And Novell, since its purchase by Attachmate, is still trying to find its position in a world where the Linux desktop is being increasingly bypassed for Linux phones and tablets that all neglect to mention that they're running Linux.
The reason for this change is that we're currently in the middle of a shift between the first and second generation of technophiles. That home computer background of the '80s means I'm from the old guard. Something, inevitably, has come along to make these computers that I play with seem static, expensive, limited, outmoded and outdated. That's the internet.
Rather than a cursor of infinite possibilities, it's now a URL that can take you to places science fiction couldn't have guessed at in 1982. Instead of nights spent tapping words into the cursor to make the machine perform magic, the cutting edge of development can now often be found online, running on servers, or as nuggets of code running on smart phones and tablets.
It's in the data
There's a new generation of 10-year-olds looking in wonder at the potential in just the same way I did at the ZX80. But the magic isn't in the software, it's in the data, and this data has inspired social and political revolution.
This has helped to make Apple such a success, and has pushed the Linux desktop - and Windows to an extent - onto the back burner. This is what Steve Jobs calls the 'Post PC' world, and it's a different kind of environment to the one we imagined for ourselves in 1999.
The Post PC world of the future is likely to be different again. But this doesn't mean free software and Linux need to die. Linux just needs rebranding. It should no longer expect to be the operating system it never truly was. It's just the kernel, after all.
Instead, Linux should become the platform, the servers and the free software that a new breed of developers will use to power the next technological revolution.

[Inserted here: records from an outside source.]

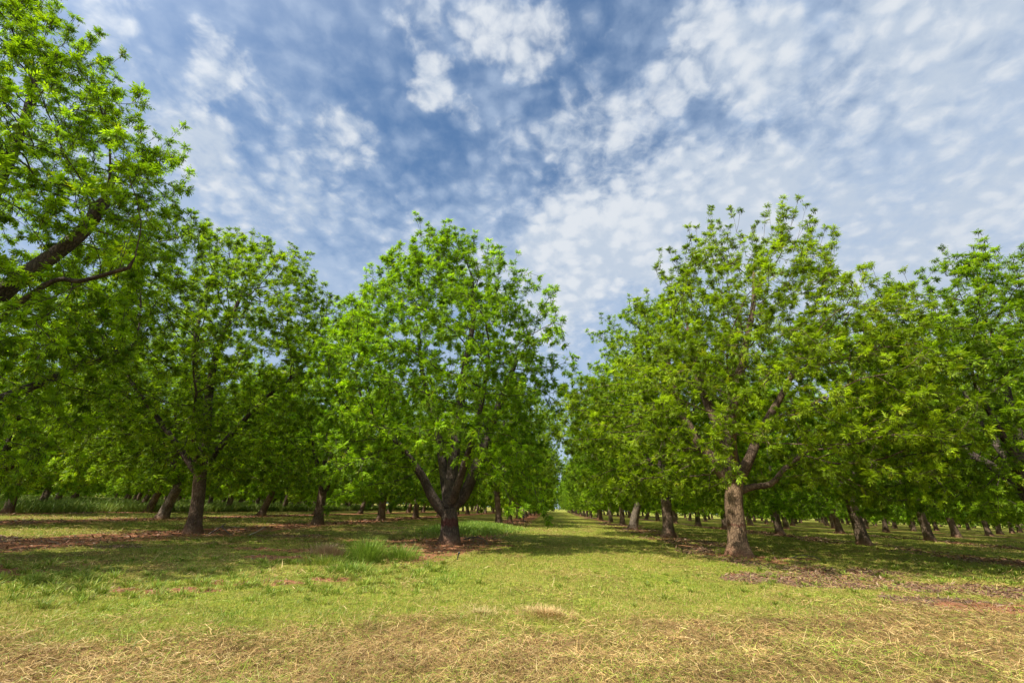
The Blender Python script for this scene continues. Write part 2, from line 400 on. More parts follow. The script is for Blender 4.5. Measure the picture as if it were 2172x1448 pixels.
def resample(pts):
    pts = np.array(pts, float)
    # Catmull-Rom
    P = np.concatenate([[2 * pts[0] - pts[1]], pts, [2 * pts[-1] - pts[-2]]]); out = []
    for i in range(1, len(P) - 2):
        n = max(2, int(np.linalg.norm(P[i + 1] - P[i]) / .05))
        t = np.linspace(0, 1, n, endpoint=False)[:, None]
        a, b, c, d = P[i - 1], P[i], P[i + 1], P[i + 2]
        out.append(.5 * (2 * b + (c - a) * t + (2 * a - 5 * b + 4 * c - d) * t ** 2 + (3 * b - a - 3 * c + d) * t ** 3))
    out.append(pts[-1:]); q = np.concatenate(out)
    s = np.concatenate([[0], np.cumsum(np.linalg.norm(np.diff(q, axis=0), axis=1))])
    n = max(2, int(round(s[-1] / STEP)) + 1); u = np.linspace(0, s[-1], n)
    return np.stack([np.interp(u, s, q[:, k]) for k in range(3)], 1)

def noise3(p, f, s):
    return (vnoise(p[:, 0] * f + p[:, 2] * f * .37, p[:, 1] * f + p[:, 2] * f * .61, s) + vnoise(p[:, 2] * f + 3.1, p[:, 0] * f - p[:, 1] * f * .5, s + 5)) * .5

def envelope(rng, n, spec):
    """Random points in an egg-shaped, lumpy crown. spec: zb, zt, R, peak (0..1 height of the widest), off (x,y at top), low, gap."""
    zb, zt, Rm, pk = spec['zb'], spec['zt'], spec['R'], spec.get('peak', .32)
    seed = spec['seed']; pts = []
    cx0, cy0 = spec.get('c', (0, 0)); ox, oy = spec.get('off', (0, 0))
    while sum(map(len, pts)) < n:
        m = n * 3
        t = rng.random(m); a = rng.uniform(0, 2 * np.pi, m)
        prof = np.where(t < pk, .80 + .20 * np.sin(np.clip(t / pk, 0, 1) * np.pi / 2), np.clip(1 - ((t - pk) / (1 - pk)) ** spec.get('pow', 2.0), 0, 1) ** spec.get('pow2', .62))
        lob = .80 + .40 * vnoise(a * 1.27 + np.cos(a) * 2, t * 4.5, seed) + .18 * (vnoise(np.cos(a) * 5 + 9, np.sin(a) * 5 + t * 9, seed + 3) - .5)
        sx = spec.get('sx', 1.0)
        rad = Rm * prof * lob
        keep = rng.random(m) < (prof * Rm) ** 2 / Rm ** 2 * .6 + .4 * prof
        q = np.where(rng.random(m) < .66, rng.uniform(.62, 1, m), np.sqrt(rng.random(m)))
        z = zb + t * (zt - zb)
        low = spec.get('low', 1.2)  # outer skirts hang lower than the inside
        z = z - (1 - np.clip(t / .25, 0, 1)) * np.clip(q - .45, 0, 1) * low
        x = cx0 + ox * t + rad * q * np.cos(a) * sx; y = cy0 + oy * t + rad * q * np.sin(a)
        P = np.stack([x, y, z], 1)
        keep &= noise3(P, .52, seed + 7) > spec.get('gap', .36) + .055
        keep &= ~((t < .16) & (q < .42))
        cl = spec.get('clear', 0)
        keep &= ~((np.abs(P[:, 0] - spec.get('clx', 0)) < spec.get('clw', 1.5)) & (P[:, 1] < 1.2) & (P[:, 2] < cl))
        tt = spec.get('thin')
        if tt: keep &= ~((P[:, 2] > tt[0] * zt) & (rng.random(m) > tt[1]))
        pts.append(P[keep])
    return np.concatenate(pts)[:n]

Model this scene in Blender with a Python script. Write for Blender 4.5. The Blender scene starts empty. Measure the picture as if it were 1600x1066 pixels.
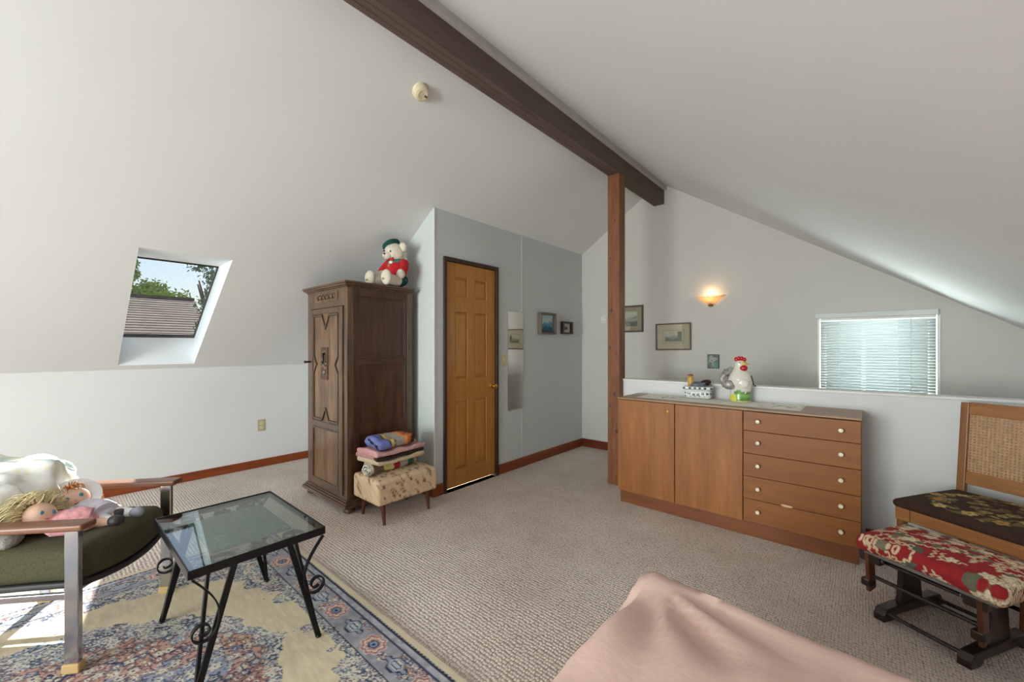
import bpy, bmesh, math, random
import numpy as np
from mathutils import Vector, Matrix
random.seed(7)
SC = bpy.context.scene
COL = SC.collection
R = math.radians

# ------------------------------------------------------------------ camera, world, lights, exposure
cam_d = bpy.data.cameras.new('camera'); cam = bpy.data.objects.new('camera', cam_d); COL.objects.link(cam)
cam_d.sensor_width = 36.0; cam_d.lens = 633/1600*36; cam_d.shift_y = 9/1600
cam_d.clip_start = .02; cam_d.clip_end = 300
cam.location = (0, 0, 1.28); cam.rotation_euler = (R(90), 0, R(41.14))
SC.camera = cam
vs = SC.view_settings
vs.view_transform = 'Standard'; vs.look = 'None'; vs.gamma = 1.0; vs.use_curve_mapping = False
vs.exposure = 0.55
SC.cycles.max_bounces = 10; SC.cycles.diffuse_bounces = 6; SC.cycles.glossy_bounces = 5
SC.cycles.transmission_bounces = 6; SC.cycles.transparent_max_bounces = 16
SC.cycles.sample_clamp_indirect = 6.0
W = bpy.data.worlds.new('sky'); SC.world = W; W.use_nodes = True
wn = W.node_tree.nodes; wl = W.node_tree.links; wn.clear()
wo = wn.new('ShaderNodeOutputWorld'); wb = wn.new('ShaderNodeBackground'); ws = wn.new('ShaderNodeTexSky')
ws.sky_type = 'NISHITA'; ws.sun_disc = False; ws.sun_elevation = R(50); ws.sun_rotation = R(-53); ws.dust_density = 2.5; ws.altitude = 200
wb.inputs['Strength'].default_value = 0.1
wl.new(ws.outputs[0], wb.inputs[0]); wl.new(wb.outputs[0], wo.inputs[0])

def add_light(name, kind, loc, energy, color=(1, 1, 1), rot=None, direction=None, **kw):
    d = bpy.data.lights.new(name, kind); d.energy = energy; d.color = color
    for k, v in kw.items(): setattr(d, k, v)
    o = bpy.data.objects.new(name, d); COL.objects.link(o); o.location = loc
    if direction is not None: o.rotation_euler = Vector(direction).to_track_quat('-Z', 'Y').to_euler()
    elif rot: o.rotation_euler = rot
    o['kind'] = 'helper'
    return o
SUN = (.93, -.47, -1.0)
add_light('sunlight', 'SUN', (-8, 6, 10), 11.0, (1, .95, .87), direction=SUN, angle=R(.6))
# fill light by an added window behind the camera, and daylight by the blind-covered window of the far gable
add_light('front_window_fill', 'AREA', (-1.765, -4.13, 1.30), 268, (1, .985, .985), direction=(0, 1, .16), shape='RECTANGLE', size=2.4, size_y=1.9)
add_light('back_window_daylight', 'AREA', (.053, 4.86, 1.12), 42, (.97, .985, 1), direction=(0, -1, .0), shape='RECTANGLE', size=.74, size_y=.84)

# ------------------------------------------------------------------ helpers
def lin(c):
    if isinstance(c, str):
        c = c.lstrip('#'); c = [int(c[i:i+2], 16)/255 for i in (0, 2, 4)]
    return tuple((x/12.92 if x <= .04045 else ((x+.055)/1.055)**2.4) for x in c[:3])
def lin4(c): return (*lin(c), 1)
def linarr(a):
    a = np.clip(np.asarray(a, float), 0, 1)
    return np.where(a <= .04045, a/12.92, ((a+.055)/1.055)**2.4)

def new_mat(name):
    m = bpy.data.materials.new(name); m.use_nodes = True
    nt = m.node_tree; b = nt.nodes['Principled BSDF']
    return m, nt, b
def setin(b, **k):
    for n, v in k.items():
        n = n.replace('_', ' ')
        if n in b.inputs: b.inputs[n].default_value = v
def texco(nt, scale=(1, 1, 1), rot=(0, 0, 0), out='Object'):
    t = nt.nodes.new('ShaderNodeTexCoord'); mp = nt.nodes.new('ShaderNodeMapping')
    mp.inputs['Scale'].default_value = scale; mp.inputs['Rotation'].default_value = rot
    nt.links.new(t.outputs[out], mp.inputs[0]); return mp.outputs[0]
def noise(nt, vec, scale, detail=3, rough=.55, dist=0):
    n = nt.nodes.new('ShaderNodeTexNoise'); n.inputs['Scale'].default_value = scale
    n.inputs['Detail'].default_value = detail; n.inputs['Roughness'].default_value = rough; n.inputs['Distortion'].default_value = dist
    nt.links.new(vec, n.inputs['Vector']); return n.outputs['Fac']
def ramp(nt, fac, stops):
    r = nt.nodes.new('ShaderNodeValToRGB'); e = r.color_ramp.elements
    while len(e) < len(stops): e.new(.5)
    for el, (p, c) in zip(e, stops): el.position = p; el.color = lin4(c) if not isinstance(c, float) else (c, c, c, 1)
    nt.links.new(fac, r.inputs[0]); return r.outputs[0]
def bump(nt, b, h, strength=.3, dist=.01):
    n = nt.nodes.new('ShaderNodeBump'); n.inputs['Strength'].default_value = strength; n.inputs['Distance'].default_value = dist
    nt.links.new(h, n.inputs['Height']); nt.links.new(n.outputs[0], b.inputs['Normal'])
def mat(name, c, rough=.6, metal=0, var=.06, vscale=8, bstr=0, bscale=60, bdist=.004, **k):
    m, nt, b = new_mat(name)
    c0 = lin(c); v = texco(nt)
    f = noise(nt, v, vscale)
    lo = tuple(x*(1-var) for x in c0); hi = tuple(min(1, x*(1+var)) for x in c0)
    r = nt.nodes.new('ShaderNodeValToRGB'); r.color_ramp.elements[0].position = .3; r.color_ramp.elements[1].position = .7
    r.color_ramp.elements[0].color = (*lo, 1); r.color_ramp.elements[1].color = (*hi, 1)
    nt.links.new(f, r.inputs[0]); nt.links.new(r.outputs[0], b.inputs['Base Color'])
    setin(b, Roughness=rough, Metallic=metal, **k)
    if bstr: bump(nt, b, noise(nt, v, bscale, 4), bstr, bdist)
    return m
def wood(name, c1, c2, c3=None, axis=2, stretch=14, scale=3.0, rough=.42, fine=.25, coat=0.0):
    """grain running along AXIS of the object"""
    m, nt, b = new_mat(name)
    s = [stretch]*3; s[axis] = 1.0
    v = texco(nt, tuple(s))
    f = noise(nt, v, scale, 5, .6, .4)
    stops = [(.30, c1), (.62, c2)] + ([(.8, c3)] if c3 else [])
    col = ramp(nt, f, stops)
    s2 = [160]*3; s2[axis] = 5
    f2 = noise(nt, texco(nt, tuple(s2)), 1.0, 3)
    mx = nt.nodes.new('ShaderNodeMix'); mx.data_type = 'RGBA'; mx.blend_type = 'MULTIPLY'; mx.inputs[0].default_value = fine
    nt.links.new(col, mx.inputs[6]); nt.links.new(ramp(nt, f2, [(.35, .35), (.6, 1.0)]), mx.inputs[7])
    nt.links.new(mx.outputs[2], b.inputs['Base Color'])
    setin(b, Roughness=rough, Coat_Weight=coat, Coat_Roughness=.2)
    bump(nt, b, f2, .12, .002)
    return m
def attr_mat(name, rough=.8, bstr=.0, bscale=300, bdist=.003, **k):
    m, nt, b = new_mat(name)
    a = nt.nodes.new('ShaderNodeVertexColor'); a.layer_name = 'Col'
    nt.links.new(a.outputs[0], b.inputs['Base Color']); setin(b, Roughness=rough, **k)
    if bstr: bump(nt, b, noise(nt, texco(nt), bscale, 3), bstr, bdist)
    return m

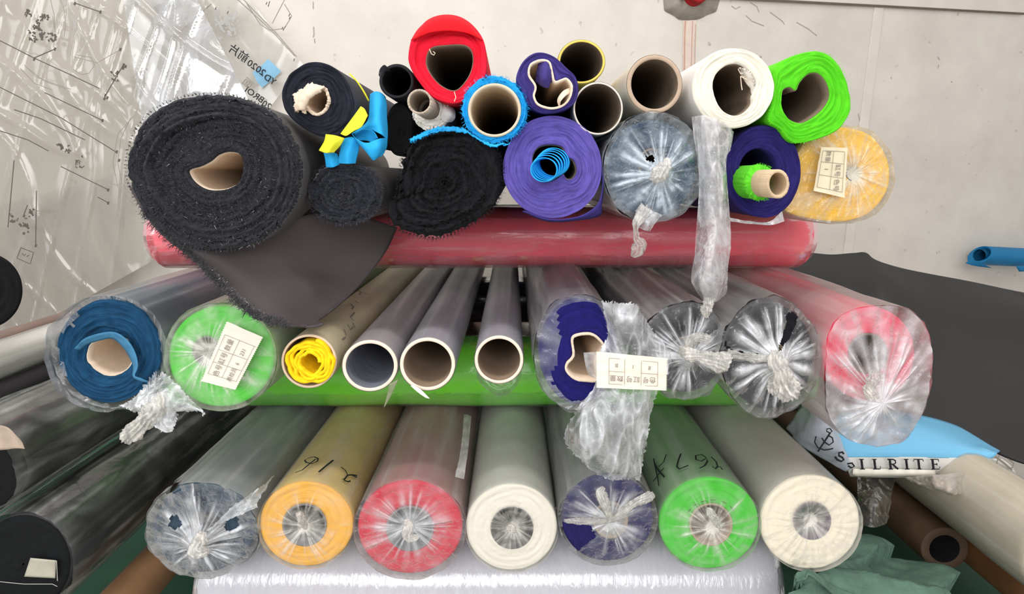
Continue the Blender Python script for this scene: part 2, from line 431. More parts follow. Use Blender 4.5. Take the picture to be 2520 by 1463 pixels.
# shared materials
M_card = mat('cardboard', (172, 150, 128), 0.9, 0.08, 60, 0.2, 300)
M_card_l = mat('pale_cardboard', (222, 202, 180), 0.9, 0.06, 60, 0.2, 300)
M_card_d = mat('brown_cardboard', (120, 104, 88), 0.95, 0.1, 60, 0.2, 300)
FILM = film('clear_film', tint=(236, 238, 242), rough=.14, streak=.4)
FILM_S = film('sleeve_film', tint=(222, 220, 216), rough=0.25, bump=0.3, bscale=9, stretch=(1.4, 0.3, 1.4), streak=.22)
FILM_TIGHT = film('tight_film', tint=(244, 240, 232), rough=0.16, bump=0.1, bscale=40, gloss=0.8)
KNOT = film('bunched_film', tint=(244, 240, 234), k=0.85, add=0.0, rough=0.16, bump=0.8, bscale=70, streak=0.5, stretch=(1.6, 1, .7))
M_ink = mat('black_ink', (28, 28, 32), 0.6, 0.05, 30, 0)
M_paper = mat('label_paper', (226, 218, 204), 0.9, 0.04, 50, 0.1, 300)
M_print = mat('grey_print', (128, 120, 112), 0.9, 0.04, 50, 0)
exec_order = []
#==STRUCTURE==
WN = Vector((math.sin(R(-12.4)), math.cos(R(-12.4)), 0)).normalized(); WP = Vector((0, 2.95, 0))
WX = Vector((math.cos(R(12.4)), math.sin(R(12.4)), 0)); WZ = Vector((0, 0, 1))
def PW(u, v, off=0.0): return PP(u, v, WP - WN*off, WN)
def mat_wall():
    m, n, l, b = mk('painted_wall'); b.inputs['Roughness'].default_value = 0.62; b.inputs['Specular IOR Level'].default_value = 0.3
    tc = n.new('ShaderNodeTexCoord')
    t = n.new('ShaderNodeTexNoise'); t.inputs['Scale'].default_value = 2.2; t.inputs['Detail'].default_value = 8; t.inputs['Roughness'].default_value = 0.65
    l.new(tc.outputs['Object'], t.inputs['Vector'])
    r = n.new('ShaderNodeValToRGB'); r.color_ramp.elements[0].position = 0.3; r.color_ramp.elements[0].color = lin((206, 198, 190))
    r.color_ramp.elements[1].position = 0.62; r.color_ramp.elements[1].color = lin((224, 217, 208)); l.new(t.outputs['Fac'], r.inputs[0])
    t3 = n.new('ShaderNodeTexNoise'); t3.inputs['Scale'].default_value = 22; t3.inputs['Detail'].default_value = 6; l.new(tc.outputs['Object'], t3.inputs['Vector'])
    r3 = n.new('ShaderNodeValToRGB'); r3.color_ramp.elements[0].position = 0.68; r3.color_ramp.elements[0].color = (1, 1, 1, 1)
    r3.color_ramp.elements[1].position = 0.8; r3.color_ramp.elements[1].color = (0.45, 0.42, 0.38, 1); l.new(t3.outputs['Fac'], r3.inputs[0])
    mx = n.new('ShaderNodeMix'); mx.data_type = 'RGBA'; mx.blend_type = 'MULTIPLY'; mx.inputs[0].default_value = 1
    l.new(r.outputs[0], mx.inputs[6]); l.new(r3.outputs[0], mx.inputs[7]); l.new(mx.outputs[2], b.inputs['Base Color'])
    t2 = n.new('ShaderNodeTexNoise'); t2.inputs['Scale'].default_value = 60; l.new(tc.outputs['Object'], t2.inputs['Vector'])
    bp = n.new('ShaderNodeBump'); bp.inputs['Strength'].default_value = 0.12; bp.inputs['Distance'].default_value = 0.003
    l.new(t2.outputs['Fac'], bp.inputs['Height']); l.new(bp.outputs[0], b.inputs['Normal'])
    return m
M_wall = mat_wall()
def slab(name, org, ex, ey, ez, m, kind=None, parent=None, label=None, bev=0.0):
    V = [org + ex*a + ey*b_ + ez*c for a in (0, 1) for b_ in (0, 1) for c in (0, 1)]
    F = [(0, 1, 3, 2), (4, 6, 7, 5), (0, 4, 5, 1), (2, 3, 7, 6), (0, 2, 6, 4), (1, 5, 7, 3)]
    o = obj(name, V, F, m, parent, smooth=False, label=label, origin=org)
    if kind: o['kind'] = kind
    if bev:
        md = o.modifiers.new('bevel', 'BEVEL'); md.width = bev; md.segments = 2
    return o
slab('wall_back', WP - WX*4.2, WX*8.6, WN*0.12, WZ*3.4, M_wall, 'structure')
slab('floor', Vector((-4.5, -2.5, -0.06)), Vector((9.2, 0, 0)), Vector((0, 7.0, 0)), Vector((0, 0, 0.06)), mat('concrete_floor', (176, 172, 166), 0.6, 0.1, 6, 0.1, 80), 'structure')
gmt = slab('green_floor_mat', Vector((-1.6, .86, 0)), Vector((3.2, 0, 0)), Vector((0, 1.75, 0)), Vector((0, 0, .005)), mat('green_mat', (30, 78, 58), 0.6, 0.2, 6, 0.1, 80))
tag(gmt, 'dark green mat spread on the floor under the whole pile', 'mat')
M_trim = mat('trim_paint', (222, 214, 204), 0.6, 0.05, 8, 0.1, 90)
def wall_strip(name, a, b, width_px, thick=0.012, off=0.0, vertical=False):
    pa, pb = PW(a[0], a[1]), PW(b[0], b[1])
    d = (pb - pa); d = d.normalized(); L = (pb - pa).length + 0.6
    wdir = WX if vertical else WZ
    w = width_px/F_PX*2.95
    return slab(name, pa - d*(0.6 if not vertical else 0.5), d*(L + 1.2), wdir*w, -WN*thick, M_trim, 'structure', bev=0.002)
wall_strip('trim_1', (1760, -8), (2520, 33), 34)
wall_strip('trim_2', (2150, 20), (2072, 640), 28, vertical=True, thick=0.008)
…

And it already is.
Google shouldn't be afraid of mentioning Linux on its hardware - it needs to be used to show that the platform is the opposite of Apple's closed playground. Nokia shouldn't be abandoning MeeGo for a Windows platform that's unlikely to accept GPLv3 licensed software just because it's failed so far. It should be repositioning itself as an open platform with a clear open platform brand.
This isn't about marking hardware products with 'Linux inside' just because there happens to be some minor version of the kernel running on an ARM processor.
We need Linux on the outside. Only then can we inspire a new generation of developers and computer scientists to spring from the 10-year-olds who can see the potential in what they hold, rather than a series of ring-fenced playgrounds, licensing minefields and paid-entry development environments. And that's a legacy worth fighting for.